> **Exercise aim**: Retype the data exactly, from its first line to the line containing "def rgb(r, g, b): return", including both, and skip any picture.

__________________________________________________

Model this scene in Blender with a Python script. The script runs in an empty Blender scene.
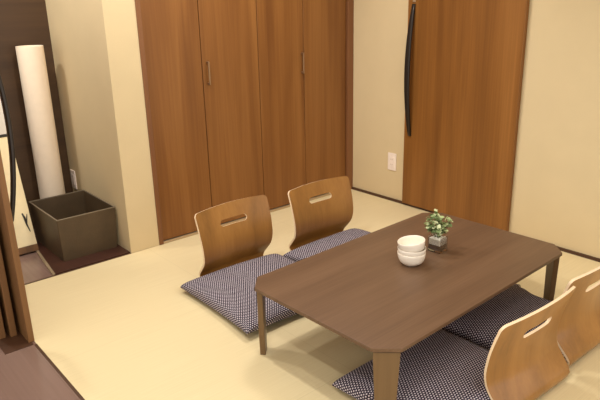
import bpy, bmesh, math, random
from mathutils import Vector, Matrix
random.seed(7)
S = bpy.context.scene
C = S.collection
PI = math.pi

# ------------------------------------------------------------------ helpers
def lin(c):
    c = c / 255.0
    return c / 12.92 if c <= 0.04045 else ((c + 0.055) / 1.055) ** 2.4
def rgb(r, g, b): return (lin(r), lin(g), lin(b), 1.0)

def link(name, bm, mats, parent=None, smooth=False, recalc=True):
    if recalc: bmesh.ops.recalc_face_normals(bm, faces=bm.faces[:])
    me = bpy.data.meshes.new(name)
    bm.to_mesh(me); bm.free()
    for m in (mats if isinstance(mats, (list, tuple)) else [mats]): me.materials.append(m)
    if smooth:
        for p in me.polygons: p.use_smooth = True
    o = bpy.data.objects.new(name, me); C.objects.link(o)
    if parent is not None: o.parent = parent
    return o
def tag(o, label, cat, group=None):
    o['label'] = label; o['category'] = cat
    if group: o['group'] = group
    return o
def struct(o):
    o['kind'] = 'structure'; return o
def empty(name, loc, rz=0.0):
    o = bpy.data.objects.new(name, None); C.objects.link(o)
    o.location = loc; o.rotation_euler = (0, 0, rz); o.empty_display_size = .05
    return o
def copy_tree(o, parent=None):
    c = o.copy(); C.objects.link(c)
    if parent is not None: c.parent = parent
    for ch in list(o.children): copy_tree(ch, c)
    return c
def box(bm, x0, x1, y0, y1, z0, z1, bev=0.0, seg=2):
    r = bmesh.ops.create_cube(bm, size=1.0)
    vs = r['verts']
    bmesh.ops.scale(bm, vec=(x1 - x0, y1 - y0, z1 - z0), verts=vs)
    bmesh.ops.translate(bm, vec=((x0 + x1) / 2, (y0 + y1) / 2, (z0 + z1) / 2), verts=vs)
    if bev > 0:
        es = list({e for v in vs for e in v.link_edges})
        bmesh.ops.bevel(bm, geom=es, offset=bev, segments=seg, profile=.5, affect='EDGES')
def prism(bm, pts, z0, z1):
    lo = [bm.verts.new((x, y, z0)) for x, y in pts]; hi = [bm.verts.new((x, y, z1)) for x, y in pts]
    n = len(pts)
    bm.faces.new(hi); bm.faces.new(lo[::-1])
    for i in range(n): bm.faces.new((lo[i], lo[(i + 1) % n], hi[(i + 1) % n], hi[i]))
def lathe(bm, prof, n=40, closed=False):
    rings = []
    for r, z in prof:
        if r < 1e-6: rings.append([bm.verts.new((0, 0, z))])
        else: rings.append([bm.verts.new((r * math.cos(2 * PI * i / n), r * math.sin(2 * PI * i / n), z)) for i in range(n)])
    for a, b in zip(rings, rings[1:]):
        for i in range(n):
            j = (i + 1) % n
            q = [a[i % len(a)], a[j % len(a)], b[j % len(b)], b[i % len(b)]]
            u = []
            for v in q:
                if v not in u: u.append(v)
            if len(u) > 2: bm.faces.new(u)
def tube(bm, pts, rad, n=8):
    pts = [Vector(p) for p in pts]; rings = []
    for i, p in enumerate(pts):
        t = (pts[min(i + 1, len(pts) - 1)] - pts[max(i - 1, 0)]).normalized()
        a = t.cross(Vector((.13, .97, .21))).normalized(); b = t.cross(a)
        r = rad[i] if isinstance(rad, (list, tuple)) else rad
        rings.append([bm.verts.new(p + r * (math.cos(2 * PI * k / n) * a + math.sin(2 * PI * k / n) * b)) for k in range(n)])
    for a, b in zip(rings, rings[1:]):
        for k in range(n): bm.faces.new((a[k], a[(k + 1) % n], b[(k + 1) % n], b[k]))
    bm.faces.new(rings[0][::-1]); bm.faces.new(rings[-1])

# ------------------------------------------------------------------ materials
def new_mat(name, rough=.5, spec=.5):
    m = bpy.data.materials.new(name); m.use_nodes = True
    nt = m.node_tree; b = nt.nodes['Principled BSDF']
    b.inputs['Roughness'].default_value = rough
    b.inputs['Specular IOR Level'].default_value = spec
    return m, nt, b
def N(nt, t, **kw):
    n = nt.nodes.new(t)
    for k, v in kw.items(): setattr(n, k, v)
    return n
def plain(name, col, rough=.5, spec=.5, metal=0.0, var=0.03, scale=30.0, bump=0.0, bscale=200.0):
    m, nt, b = new_mat(name, rough, spec)
    b.inputs['Metallic'].default_value = metal
    tc = N(nt, 'ShaderNodeTexCoord'); no = N(nt, 'ShaderNodeTexNoise'); no.inputs['Scale'].default_value = scale
    no.inputs['Detail'].default_value = 4
    nt.links.new(tc.outputs['Object'], no.inputs['Vector'])
    r = N(nt, 'ShaderNodeValToRGB')
    r.color_ramp.elements[0].position = .3; r.color_ramp.elements[1].position = .7
    r.color_ramp.elements[0].color = tuple(c * (1 - var) for c in col[:3]) + (1,)
    r.color_ramp.elements[1].color = tuple(min(1, c * (1 + var)) for c in col[:3]) + (1,)
    nt.links.new(no.outputs['Fac'], r.inputs['Fac']); nt.links.new(r.outputs['Color'], b.inputs['Base Color'])
    if bump:
        n2 = N(nt, 'ShaderNodeTexNoise'); n2.inputs['Scale'].default_value = bscale; n2.inputs['Detail'].default_value = 3
        nt.links.new(tc.outputs['Object'], n2.inputs['Vector'])
        bp = N(nt, 'ShaderNodeBump'); bp.inputs['Strength'].default_value = bump; bp.inputs['Distance'].default_value = .002
        nt.links.new(n2.outputs['Fac'], bp.inputs['Height']); nt.links.new(bp.outputs['Normal'], b.inputs['Normal'])
    return m
def wood(name, dark, mid, light, rough=.4, spec=.4, stretch=(7, 7, .5), fine=(90, 90, 1.6), amt=.24, coat=0.0):
    """timber whose grain runs along the axis with the smallest stretch"""
    m, nt, b = new_mat(name, rough, spec)
    if coat: b.inputs['Coat Weight'].default_value = coat; b.inputs['Coat Roughness'].default_value = .25
    tc = N(nt, 'ShaderNodeTexCoord')
    oi = N(nt, 'ShaderNodeObjectInfo')
    off = N(nt, 'ShaderNodeVectorMath', operation='SCALE'); off.inputs[0].default_value = (13.1, 7.7, 3.3)
    nt.links.new(oi.outputs['Random'], off.inputs['Scale'])
    add = N(nt, 'ShaderNodeVectorMath', operation='ADD')
    nt.links.new(tc.outputs['Object'], add.inputs[0]); nt.links.new(off.outputs[0], add.inputs[1])
    def layer(sc, detail, dist):
        mp = N(nt, 'ShaderNodeMapping'); mp.inputs['Scale'].default_value = sc
        nt.links.new(add.outputs[0], mp.inputs['Vector'])
        no = N(nt, 'ShaderNodeTexNoise'); no.inputs['Scale'].default_value = 1.0
        no.inputs['Detail'].default_value = detail; no.inputs['Distortion'].default_value = dist
        nt.links.new(mp.outputs['Vector'], no.inputs['Vector'])
        return no.outputs['Fac']
    a = layer(stretch, 5, .6); f = layer(fine, 3, .1)
    mx = N(nt, 'ShaderNodeMix'); mx.data_type = 'FLOAT'; mx.inputs['Factor'].default_value = amt
    nt.links.new(a, mx.inputs['A']); nt.links.new(f, mx.inputs['B'])
    r = N(nt, 'ShaderNodeValToRGB')
    r.color_ramp.elements[0].position = .34; r.color_ramp.elements[0].color = dark
    r.color_ramp.elements[1].position = .68; r.color_ramp.elements[1].color = light
    e = r.color_ramp.elements.new(.5); e.color = mid
    nt.links.new(mx.outputs['Result'], r.inputs['Fac']); nt.links.new(r.outputs['Color'], b.inputs['Base Color'])
    return m

M = {}
M['closet'] = wood('closet_wood', rgb(110, 67, 29), rgb(127, 81, 37), rgb(144, 96, 48), rough=.42)
M['closet_frame'] = wood('closet_frame_wood', rgb(100, 62, 36), rgb(116, 74, 44), rgb(130, 86, 52), rough=.45)
M['door'] = wood('door_wood', rgb(112, 70, 29), rgb(132, 85, 37), rgb(150, 100, 48), rough=.38)
M['sash'] = wood('sash_wood', rgb(100, 68, 38), rgb(122, 84, 48), rgb(138, 98, 58), rough=.5)
M['table'] = wood('table_wood', rgb(95, 71, 52), rgb(104, 78, 57), rgb(113, 86, 64), rough=.4, spec=.28, stretch=(.8, 14, 14), fine=(3, 160, 160), amt=.5)
M['table_leg'] = wood('table_leg_wood', rgb(98, 74, 48), rgb(110, 84, 55), rgb(120, 93, 62), rough=.4)
M['ply'] = wood('plywood_face', rgb(130, 88, 40), rgb(147, 100, 47), rgb(162, 113, 56), rough=.33, coat=.25)
M['ply_edge'] = plain('plywood_edge', rgb(232, 205, 170), rough=.5)
M['wall'] = plain('beige_wallpaper', rgb(211, 190, 150), rough=.85, spec=.2, var=.02, scale=6, bump=.25, bscale=160)
M['ceil'] = plain('ceiling_paint', rgb(232, 222, 200), rough=.9, spec=.2)
M['dark_wall'] = wood('dark_panel_wood', rgb(66, 46, 29), rgb(75, 53, 33), rgb(84, 60, 37), rough=.5, stretch=(.7, 8, 8), fine=(2, 90, 90))
M['hall_floor'] = wood('hall_floor_wood', rgb(114, 91, 80), rgb(126, 101, 90), rgb(136, 110, 98), rough=.2, stretch=(7, .6, 7), fine=(90, 2, 90))
M['step'] = wood('step_wood', rgb(58, 34, 26), rgb(68, 41, 31), rgb(78, 48, 37), rough=.35, stretch=(.6, 9, 9), fine=(2, 90, 90))
M['base'] = plain('dark_trim_wood', rgb(74, 46, 28), rough=.5)
M['alu'] = plain('rail_metal', rgb(196, 172, 140), rough=.35, metal=.6)
M['steel'] = plain('handle_steel', rgb(170, 140, 108), rough=.35, metal=.85)
M['black'] = plain('dark_handle_metal', rgb(52, 45, 40), rough=.35, metal=.5)
M['white'] = plain('white_plastic', rgb(238, 222, 208), rough=.4)
M['ceramic'] = plain('white_ceramic', rgb(240, 228, 212), rough=.28, var=.015)
M['shade'] = plain('white_paper_tube', rgb(234, 215, 190), rough=.7, var=.02)
M['cream'] = plain('cream_board', rgb(246, 226, 180), rough=.6)
M['pale'] = plain('pale_board', rgb(214, 204, 190), rough=.6)
M['bin'] = plain('dark_leatherette', rgb(80, 63, 42), rough=.5, var=.12, scale=14, bump=.3, bscale=120)
M['bin_rim'] = plain('bin_binding', rgb(120, 106, 86), rough=.5)
M['soil'] = plain('brown_soil', rgb(92, 66, 44), rough=.9, var=.3, scale=120)
M['gravel'] = plain('white_gravel', rgb(248, 242, 230), rough=.7, var=.06, scale=160, bump=.6, bscale=260)
M['stem'] = plain('green_stem', rgb(98, 112, 62), rough=.6)

def leaf_mat():
    m, nt, b = new_mat('pale_leaf', .55, .3)
    g = N(nt, 'ShaderNodeNewGeometry')
    r = N(nt, 'ShaderNodeValToRGB')
    r.color_ramp.elements[0].color = rgb(104, 122, 74); r.color_ramp.elements[1].color = rgb(214, 216, 172)
    e = r.color_ramp.elements.new(.5); e.color = rgb(156, 170, 116)
    nt.links.new(g.outputs['Random Per Island'], r.inputs['Fac']); nt.links.new(r.outputs['Color'], b.inputs['Base Color'])
    return m
M['leaf'] = leaf_mat()
def glass_mat():
    m, nt, b = new_mat('clear_glass', .02, .5)
    nt.nodes.remove(b); out = nt.nodes['Material Output']
    t = N(nt, 'ShaderNodeBsdfTransparent'); t.inputs[0].default_value = (.96, .96, .94, 1)
    g = N(nt, 'ShaderNodeBsdfGlossy'); g.inputs['Roughness'].default_value = .03
    f = N(nt, 'ShaderNodeFresnel'); f.inputs['IOR'].default_value = 1.5
    mx = N(nt, 'ShaderNodeMixShader')
    nt.links.new(f.outputs[0], mx.inputs[0]); nt.links.new(t.outputs[0], mx.inputs[1]); nt.links.new(g.outputs[0], mx.inputs[2])
    nt.links.new(mx.outputs[0], out.inputs['Surface'])
    return m
M['glass'] = glass_mat()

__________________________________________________

> **Task answer**:
Model this scene in Blender with a Python script. The script runs in an empty Blender scene.
import bpy, bmesh, math, random
from mathutils import Vector, Matrix
random.seed(7)
S = bpy.context.scene
C = S.collection
PI = math.pi

# ------------------------------------------------------------------ helpers
def lin(c):
    c = c / 255.0
    return c / 12.92 if c <= 0.04045 else ((c + 0.055) / 1.055) ** 2.4
def rgb(r, g, b): return (lin(r), lin(g), lin(b), 1.0)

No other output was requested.